Bohuslav Balbín brachte die Mythen um Johannes Nepomuk zu Perfektion. Ab der Mitte des 18. Jahrhunderts begann dann deren Widerlegung. Es nahm seinen Anfang mit der Klageschrift des Erzbischof Johann von Jenstein, die im Jahre 1752 vom Vatikan nach Prag gelangte. Af dieser Grundlage stellte der aufgeklärte Historiker und Gründer der kritischen Methode in der Gesichtswissenschaft, Gelasius Dobner (1719-1790) die These auf, dass es nur einen Jan von Pomuk, den erzbischöflichen Generalvikar, gab, der im Jahre 1393 wegen der Wahrung des Beichtgeheimnisses starb. Gegen Dobner verfasste ein weiter großer Mann der Zeit, Josef Dobrovský (1753-1829), eine scharfe Polemik, die die Wahrung des Briefgeheimnisses als Grund für die Folter und anschließenden Tod des Generalvikars ablehnte.

Die Diskussion nahm absurde Züge an, als im Jahre 1849 der Literat Ferdinand Břetislav Mikovec mit der Theorie kam, dass sich die Katholische Kirche den Heiligen selbst fiktiv erschaffen habe.

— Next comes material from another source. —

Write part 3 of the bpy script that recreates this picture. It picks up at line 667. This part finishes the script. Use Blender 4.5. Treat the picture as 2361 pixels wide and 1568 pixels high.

Der Grund hierfür sei die Verdrängung des Andenkens an Jan Hus aus der kollektiven Erinnerung der tschechischen Bevölkerung. Die Rehabilitation des Heiligen Johannes Nepomuk und de gesamten tschechischen Barocks übernahm einer der größten tschechischen Historiker, Josef Pekař (1870-1937). Mit sachlichen Argumenten verteidigte er in seinem Buch „Drei Kapitel aus dem Kampf um den Hl. Johannes von Nepomuk“ (herausgegeben 1921). Die Tat Pekař ist umso mutiger, da er Johannes Nepomuk in einer Zeit verteidigte, in der hunderte von Nepomukstatuen zerstört wurden. Dieser Vandalismus wurde als Zerstörung der Symbole der Habsburger Unterdrückung, der sogenannten „dunkeln Zeit“ bezeichnet.